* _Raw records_
━━━━

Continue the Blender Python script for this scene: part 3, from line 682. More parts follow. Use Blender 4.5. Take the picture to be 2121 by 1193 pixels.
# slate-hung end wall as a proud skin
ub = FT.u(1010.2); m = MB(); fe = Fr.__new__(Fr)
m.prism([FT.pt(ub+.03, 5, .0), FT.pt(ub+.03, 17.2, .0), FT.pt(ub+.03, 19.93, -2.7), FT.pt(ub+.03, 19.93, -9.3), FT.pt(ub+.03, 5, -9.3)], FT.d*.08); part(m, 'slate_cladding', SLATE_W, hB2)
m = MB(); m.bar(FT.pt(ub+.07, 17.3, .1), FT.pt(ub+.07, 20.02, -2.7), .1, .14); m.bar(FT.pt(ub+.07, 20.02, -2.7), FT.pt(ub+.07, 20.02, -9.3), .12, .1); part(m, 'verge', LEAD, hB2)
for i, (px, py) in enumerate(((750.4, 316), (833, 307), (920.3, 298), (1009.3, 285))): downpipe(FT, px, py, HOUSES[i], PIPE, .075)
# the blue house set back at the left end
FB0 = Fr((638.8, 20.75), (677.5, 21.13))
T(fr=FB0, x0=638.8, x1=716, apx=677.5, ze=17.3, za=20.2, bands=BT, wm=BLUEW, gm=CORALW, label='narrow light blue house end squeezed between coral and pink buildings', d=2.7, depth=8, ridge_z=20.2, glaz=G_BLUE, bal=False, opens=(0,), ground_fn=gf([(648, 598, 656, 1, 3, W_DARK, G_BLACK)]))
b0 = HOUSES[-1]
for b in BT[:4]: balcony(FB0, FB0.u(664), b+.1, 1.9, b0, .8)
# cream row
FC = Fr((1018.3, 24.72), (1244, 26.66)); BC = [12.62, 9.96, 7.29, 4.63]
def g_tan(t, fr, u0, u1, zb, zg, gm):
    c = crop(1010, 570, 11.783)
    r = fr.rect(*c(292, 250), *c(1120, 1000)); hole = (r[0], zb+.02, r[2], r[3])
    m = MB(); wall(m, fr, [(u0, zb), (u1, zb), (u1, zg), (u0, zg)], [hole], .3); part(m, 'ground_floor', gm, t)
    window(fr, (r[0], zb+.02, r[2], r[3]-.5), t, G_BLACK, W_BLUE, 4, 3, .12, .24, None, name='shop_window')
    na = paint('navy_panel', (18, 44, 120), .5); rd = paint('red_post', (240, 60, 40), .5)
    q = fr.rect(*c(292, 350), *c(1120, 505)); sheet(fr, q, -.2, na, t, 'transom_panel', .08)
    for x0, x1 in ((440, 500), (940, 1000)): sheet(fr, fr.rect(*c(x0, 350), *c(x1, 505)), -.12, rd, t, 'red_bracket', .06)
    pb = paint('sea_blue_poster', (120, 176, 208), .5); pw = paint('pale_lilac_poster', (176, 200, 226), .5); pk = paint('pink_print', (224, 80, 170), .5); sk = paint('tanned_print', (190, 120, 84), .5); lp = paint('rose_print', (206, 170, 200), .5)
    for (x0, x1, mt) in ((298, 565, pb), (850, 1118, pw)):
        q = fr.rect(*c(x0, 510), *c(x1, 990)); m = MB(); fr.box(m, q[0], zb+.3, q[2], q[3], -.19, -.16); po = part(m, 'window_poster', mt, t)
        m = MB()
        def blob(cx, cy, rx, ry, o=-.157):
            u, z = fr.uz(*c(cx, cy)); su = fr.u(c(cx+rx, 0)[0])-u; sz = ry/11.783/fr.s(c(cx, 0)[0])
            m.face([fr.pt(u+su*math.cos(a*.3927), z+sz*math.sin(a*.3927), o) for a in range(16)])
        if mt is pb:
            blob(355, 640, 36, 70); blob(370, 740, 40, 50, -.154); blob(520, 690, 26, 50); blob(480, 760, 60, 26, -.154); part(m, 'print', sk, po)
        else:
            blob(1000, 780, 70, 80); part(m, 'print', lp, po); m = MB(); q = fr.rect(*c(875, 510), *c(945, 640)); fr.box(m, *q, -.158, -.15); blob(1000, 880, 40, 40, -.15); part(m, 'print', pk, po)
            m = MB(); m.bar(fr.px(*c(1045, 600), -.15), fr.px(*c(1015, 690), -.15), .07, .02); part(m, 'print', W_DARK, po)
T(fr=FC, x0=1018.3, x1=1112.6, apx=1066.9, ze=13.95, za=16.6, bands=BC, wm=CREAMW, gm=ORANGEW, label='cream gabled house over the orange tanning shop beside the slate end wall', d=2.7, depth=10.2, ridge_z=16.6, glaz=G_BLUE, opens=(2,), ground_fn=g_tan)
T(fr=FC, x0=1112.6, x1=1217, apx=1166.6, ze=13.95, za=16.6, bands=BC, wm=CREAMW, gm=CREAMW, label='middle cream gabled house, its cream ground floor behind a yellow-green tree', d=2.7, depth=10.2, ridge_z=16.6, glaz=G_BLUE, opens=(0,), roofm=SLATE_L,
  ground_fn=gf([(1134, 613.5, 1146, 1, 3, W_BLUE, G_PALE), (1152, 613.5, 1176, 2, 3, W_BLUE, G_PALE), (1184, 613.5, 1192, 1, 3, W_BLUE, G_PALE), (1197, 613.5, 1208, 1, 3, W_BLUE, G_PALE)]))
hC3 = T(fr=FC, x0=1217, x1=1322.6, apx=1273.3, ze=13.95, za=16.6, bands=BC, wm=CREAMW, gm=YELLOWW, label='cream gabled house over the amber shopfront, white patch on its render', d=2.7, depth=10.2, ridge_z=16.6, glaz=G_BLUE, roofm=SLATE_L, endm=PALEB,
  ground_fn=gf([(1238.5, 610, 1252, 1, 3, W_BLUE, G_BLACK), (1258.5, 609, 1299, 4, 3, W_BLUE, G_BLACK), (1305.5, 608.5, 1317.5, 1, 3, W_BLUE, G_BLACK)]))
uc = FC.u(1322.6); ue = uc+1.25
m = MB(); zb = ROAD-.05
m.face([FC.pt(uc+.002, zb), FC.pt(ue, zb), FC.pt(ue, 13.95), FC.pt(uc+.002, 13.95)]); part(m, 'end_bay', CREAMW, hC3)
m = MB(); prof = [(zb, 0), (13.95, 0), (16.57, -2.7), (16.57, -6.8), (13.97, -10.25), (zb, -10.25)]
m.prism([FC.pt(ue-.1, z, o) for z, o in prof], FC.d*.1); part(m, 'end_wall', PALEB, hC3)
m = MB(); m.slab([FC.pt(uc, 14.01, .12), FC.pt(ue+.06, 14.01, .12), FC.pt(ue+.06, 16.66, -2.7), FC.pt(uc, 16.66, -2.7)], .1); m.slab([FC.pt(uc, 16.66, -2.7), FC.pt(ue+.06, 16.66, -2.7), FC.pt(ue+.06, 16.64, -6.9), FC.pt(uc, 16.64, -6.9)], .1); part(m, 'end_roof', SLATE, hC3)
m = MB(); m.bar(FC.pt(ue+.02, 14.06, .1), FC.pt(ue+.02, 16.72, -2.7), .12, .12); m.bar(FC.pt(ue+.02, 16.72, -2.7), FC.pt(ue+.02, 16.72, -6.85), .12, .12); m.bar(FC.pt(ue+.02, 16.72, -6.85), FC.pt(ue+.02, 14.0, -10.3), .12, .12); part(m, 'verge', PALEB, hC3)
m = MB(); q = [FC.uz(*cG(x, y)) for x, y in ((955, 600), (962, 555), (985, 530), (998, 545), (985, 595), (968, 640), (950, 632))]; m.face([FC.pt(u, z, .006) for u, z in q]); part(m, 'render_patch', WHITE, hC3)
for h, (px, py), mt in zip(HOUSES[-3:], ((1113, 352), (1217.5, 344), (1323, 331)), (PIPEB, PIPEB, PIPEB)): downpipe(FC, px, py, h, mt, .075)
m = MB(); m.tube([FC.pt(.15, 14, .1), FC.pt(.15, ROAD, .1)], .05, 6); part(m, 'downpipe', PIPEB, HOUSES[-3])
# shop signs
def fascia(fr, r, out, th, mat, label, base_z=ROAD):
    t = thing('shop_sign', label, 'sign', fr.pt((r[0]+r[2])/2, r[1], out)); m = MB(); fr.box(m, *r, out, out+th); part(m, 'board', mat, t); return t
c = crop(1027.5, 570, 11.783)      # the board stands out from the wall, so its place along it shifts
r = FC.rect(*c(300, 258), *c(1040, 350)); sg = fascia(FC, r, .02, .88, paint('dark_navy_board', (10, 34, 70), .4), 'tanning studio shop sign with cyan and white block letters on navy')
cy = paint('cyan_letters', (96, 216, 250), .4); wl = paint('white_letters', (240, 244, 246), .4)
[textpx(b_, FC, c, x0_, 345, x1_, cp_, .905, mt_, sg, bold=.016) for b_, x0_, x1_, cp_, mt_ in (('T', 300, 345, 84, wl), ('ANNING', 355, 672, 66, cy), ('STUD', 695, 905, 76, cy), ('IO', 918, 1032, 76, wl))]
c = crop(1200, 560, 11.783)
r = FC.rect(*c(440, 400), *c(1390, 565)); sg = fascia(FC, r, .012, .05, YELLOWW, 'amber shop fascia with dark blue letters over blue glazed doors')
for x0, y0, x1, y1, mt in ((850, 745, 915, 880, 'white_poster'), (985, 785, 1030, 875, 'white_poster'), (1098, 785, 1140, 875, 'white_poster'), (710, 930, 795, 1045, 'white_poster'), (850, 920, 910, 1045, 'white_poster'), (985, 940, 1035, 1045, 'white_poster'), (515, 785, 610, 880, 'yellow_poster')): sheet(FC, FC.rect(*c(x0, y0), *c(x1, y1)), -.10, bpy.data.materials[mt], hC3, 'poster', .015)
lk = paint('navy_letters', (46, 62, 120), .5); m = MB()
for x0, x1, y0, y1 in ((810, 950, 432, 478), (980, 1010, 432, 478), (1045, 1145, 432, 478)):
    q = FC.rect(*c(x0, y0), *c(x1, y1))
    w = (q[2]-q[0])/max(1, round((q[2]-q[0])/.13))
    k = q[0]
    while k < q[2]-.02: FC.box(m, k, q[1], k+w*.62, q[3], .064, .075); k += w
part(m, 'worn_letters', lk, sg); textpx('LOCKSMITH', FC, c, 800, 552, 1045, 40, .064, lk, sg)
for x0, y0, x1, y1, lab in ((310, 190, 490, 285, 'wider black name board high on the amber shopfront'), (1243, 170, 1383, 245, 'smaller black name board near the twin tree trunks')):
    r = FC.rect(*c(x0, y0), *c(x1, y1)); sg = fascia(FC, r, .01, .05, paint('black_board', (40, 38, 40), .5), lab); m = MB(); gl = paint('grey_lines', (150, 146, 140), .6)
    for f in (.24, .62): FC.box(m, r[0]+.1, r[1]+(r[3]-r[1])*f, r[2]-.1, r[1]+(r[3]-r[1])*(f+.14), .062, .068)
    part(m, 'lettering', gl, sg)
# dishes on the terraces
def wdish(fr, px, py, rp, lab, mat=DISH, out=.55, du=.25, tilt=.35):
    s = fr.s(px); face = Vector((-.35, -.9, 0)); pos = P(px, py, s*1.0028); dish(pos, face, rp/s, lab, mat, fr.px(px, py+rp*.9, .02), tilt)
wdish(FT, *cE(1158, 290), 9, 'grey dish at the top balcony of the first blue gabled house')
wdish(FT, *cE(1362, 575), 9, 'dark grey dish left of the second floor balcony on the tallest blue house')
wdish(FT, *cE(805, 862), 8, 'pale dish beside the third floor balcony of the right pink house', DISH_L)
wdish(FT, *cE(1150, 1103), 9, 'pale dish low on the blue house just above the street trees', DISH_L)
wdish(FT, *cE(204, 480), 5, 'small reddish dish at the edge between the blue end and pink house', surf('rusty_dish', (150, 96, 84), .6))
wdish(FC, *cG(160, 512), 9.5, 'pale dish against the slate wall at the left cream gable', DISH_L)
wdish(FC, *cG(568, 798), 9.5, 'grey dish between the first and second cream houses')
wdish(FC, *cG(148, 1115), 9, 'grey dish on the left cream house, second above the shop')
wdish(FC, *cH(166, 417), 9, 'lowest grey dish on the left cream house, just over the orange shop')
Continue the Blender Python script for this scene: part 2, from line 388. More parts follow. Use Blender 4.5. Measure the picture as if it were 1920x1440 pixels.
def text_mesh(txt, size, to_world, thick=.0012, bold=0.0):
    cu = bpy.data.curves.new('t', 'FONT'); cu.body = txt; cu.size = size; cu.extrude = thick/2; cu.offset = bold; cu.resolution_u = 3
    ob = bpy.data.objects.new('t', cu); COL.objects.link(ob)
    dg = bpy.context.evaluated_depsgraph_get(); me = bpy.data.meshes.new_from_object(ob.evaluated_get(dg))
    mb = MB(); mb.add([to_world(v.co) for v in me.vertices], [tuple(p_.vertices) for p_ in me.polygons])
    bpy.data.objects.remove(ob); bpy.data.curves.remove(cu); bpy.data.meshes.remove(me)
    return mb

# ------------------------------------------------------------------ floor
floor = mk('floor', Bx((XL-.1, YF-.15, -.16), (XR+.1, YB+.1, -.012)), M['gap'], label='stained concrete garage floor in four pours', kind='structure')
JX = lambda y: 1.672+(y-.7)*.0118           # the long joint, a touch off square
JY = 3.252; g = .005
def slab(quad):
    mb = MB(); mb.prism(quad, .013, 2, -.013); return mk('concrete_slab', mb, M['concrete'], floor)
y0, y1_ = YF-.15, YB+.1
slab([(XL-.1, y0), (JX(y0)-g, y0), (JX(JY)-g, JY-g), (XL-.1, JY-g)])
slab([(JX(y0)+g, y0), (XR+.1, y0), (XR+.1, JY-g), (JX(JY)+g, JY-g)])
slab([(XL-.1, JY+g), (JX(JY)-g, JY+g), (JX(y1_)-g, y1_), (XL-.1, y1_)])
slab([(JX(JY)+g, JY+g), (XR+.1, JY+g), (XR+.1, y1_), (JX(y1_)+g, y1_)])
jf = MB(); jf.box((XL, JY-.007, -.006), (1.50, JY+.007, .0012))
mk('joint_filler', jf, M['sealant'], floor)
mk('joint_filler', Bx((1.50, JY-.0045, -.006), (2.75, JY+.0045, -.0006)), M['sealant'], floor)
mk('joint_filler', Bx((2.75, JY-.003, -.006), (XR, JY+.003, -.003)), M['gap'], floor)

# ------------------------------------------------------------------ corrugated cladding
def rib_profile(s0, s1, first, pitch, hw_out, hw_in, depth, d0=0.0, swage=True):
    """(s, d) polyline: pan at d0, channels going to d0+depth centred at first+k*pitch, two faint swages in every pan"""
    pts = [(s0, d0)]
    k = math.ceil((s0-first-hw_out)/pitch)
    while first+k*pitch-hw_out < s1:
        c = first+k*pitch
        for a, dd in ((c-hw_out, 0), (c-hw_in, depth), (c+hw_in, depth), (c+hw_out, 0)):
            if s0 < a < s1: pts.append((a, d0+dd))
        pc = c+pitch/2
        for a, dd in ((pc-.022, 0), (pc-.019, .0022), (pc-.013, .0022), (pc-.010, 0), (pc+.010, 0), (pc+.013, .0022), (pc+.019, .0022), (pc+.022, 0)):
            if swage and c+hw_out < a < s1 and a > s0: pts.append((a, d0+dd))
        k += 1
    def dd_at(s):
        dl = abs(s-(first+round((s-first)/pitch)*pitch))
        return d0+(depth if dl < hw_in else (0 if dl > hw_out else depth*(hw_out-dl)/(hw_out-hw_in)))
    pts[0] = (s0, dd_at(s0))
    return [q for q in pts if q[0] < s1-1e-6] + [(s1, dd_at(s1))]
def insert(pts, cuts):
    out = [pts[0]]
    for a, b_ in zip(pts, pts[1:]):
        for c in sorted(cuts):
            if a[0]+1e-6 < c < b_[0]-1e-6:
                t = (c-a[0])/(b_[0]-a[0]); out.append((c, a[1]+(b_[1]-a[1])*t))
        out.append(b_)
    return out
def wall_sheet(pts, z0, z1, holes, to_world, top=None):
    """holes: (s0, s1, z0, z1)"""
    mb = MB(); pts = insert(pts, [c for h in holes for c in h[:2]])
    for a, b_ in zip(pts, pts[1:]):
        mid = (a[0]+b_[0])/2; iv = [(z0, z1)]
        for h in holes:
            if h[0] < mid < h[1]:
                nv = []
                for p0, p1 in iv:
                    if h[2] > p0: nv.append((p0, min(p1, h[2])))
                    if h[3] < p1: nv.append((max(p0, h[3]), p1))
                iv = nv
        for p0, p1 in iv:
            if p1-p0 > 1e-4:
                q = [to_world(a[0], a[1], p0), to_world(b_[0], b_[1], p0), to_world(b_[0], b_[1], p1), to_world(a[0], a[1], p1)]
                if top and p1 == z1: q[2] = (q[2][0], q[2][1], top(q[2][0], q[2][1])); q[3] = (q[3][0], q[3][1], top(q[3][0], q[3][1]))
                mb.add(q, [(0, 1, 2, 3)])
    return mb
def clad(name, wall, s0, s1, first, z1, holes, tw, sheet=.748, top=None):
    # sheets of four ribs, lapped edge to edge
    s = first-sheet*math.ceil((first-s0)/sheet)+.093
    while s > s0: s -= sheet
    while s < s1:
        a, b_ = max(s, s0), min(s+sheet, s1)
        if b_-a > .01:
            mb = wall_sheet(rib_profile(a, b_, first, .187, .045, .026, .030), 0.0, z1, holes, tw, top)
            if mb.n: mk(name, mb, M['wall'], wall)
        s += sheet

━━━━

* _WRITTEN TASK_
Look back at the entries above and repeat, unchanged, every line from the line holding "Continue the Blender Python script for this scene: part 2, from" through the line holding "-.003)), M['gap'], floor)".

* _RESPONSE TO THE EXERCISE_
Continue the Blender Python script for this scene: part 2, from line 388. More parts follow. Use Blender 4.5. Measure the picture as if it were 1920x1440 pixels.
def text_mesh(txt, size, to_world, thick=.0012, bold=0.0):
    cu = bpy.data.curves.new('t', 'FONT'); cu.body = txt; cu.size = size; cu.extrude = thick/2; cu.offset = bold; cu.resolution_u = 3
    ob = bpy.data.objects.new('t', cu); COL.objects.link(ob)
    dg = bpy.context.evaluated_depsgraph_get(); me = bpy.data.meshes.new_from_object(ob.evaluated_get(dg))
    mb = MB(); mb.add([to_world(v.co) for v in me.vertices], [tuple(p_.vertices) for p_ in me.polygons])
    bpy.data.objects.remove(ob); bpy.data.curves.remove(cu); bpy.data.meshes.remove(me)
    return mb

# ------------------------------------------------------------------ floor
floor = mk('floor', Bx((XL-.1, YF-.15, -.16), (XR+.1, YB+.1, -.012)), M['gap'], label='stained concrete garage floor in four pours', kind='structure')
JX = lambda y: 1.672+(y-.7)*.0118           # the long joint, a touch off square
JY = 3.252; g = .005
def slab(quad):
    mb = MB(); mb.prism(quad, .013, 2, -.013); return mk('concrete_slab', mb, M['concrete'], floor)
y0, y1_ = YF-.15, YB+.1
slab([(XL-.1, y0), (JX(y0)-g, y0), (JX(JY)-g, JY-g), (XL-.1, JY-g)])
slab([(JX(y0)+g, y0), (XR+.1, y0), (XR+.1, JY-g), (JX(JY)+g, JY-g)])
slab([(XL-.1, JY+g), (JX(JY)-g, JY+g), (JX(y1_)-g, y1_), (XL-.1, y1_)])
slab([(JX(JY)+g, JY+g), (XR+.1, JY+g), (XR+.1, y1_), (JX(y1_)+g, y1_)])
jf = MB(); jf.box((XL, JY-.007, -.006), (1.50, JY+.007, .0012))
mk('joint_filler', jf, M['sealant'], floor)
mk('joint_filler', Bx((1.50, JY-.0045, -.006), (2.75, JY+.0045, -.0006)), M['sealant'], floor)
mk('joint_filler', Bx((2.75, JY-.003, -.006), (XR, JY+.003, -.003)), M['gap'], floor)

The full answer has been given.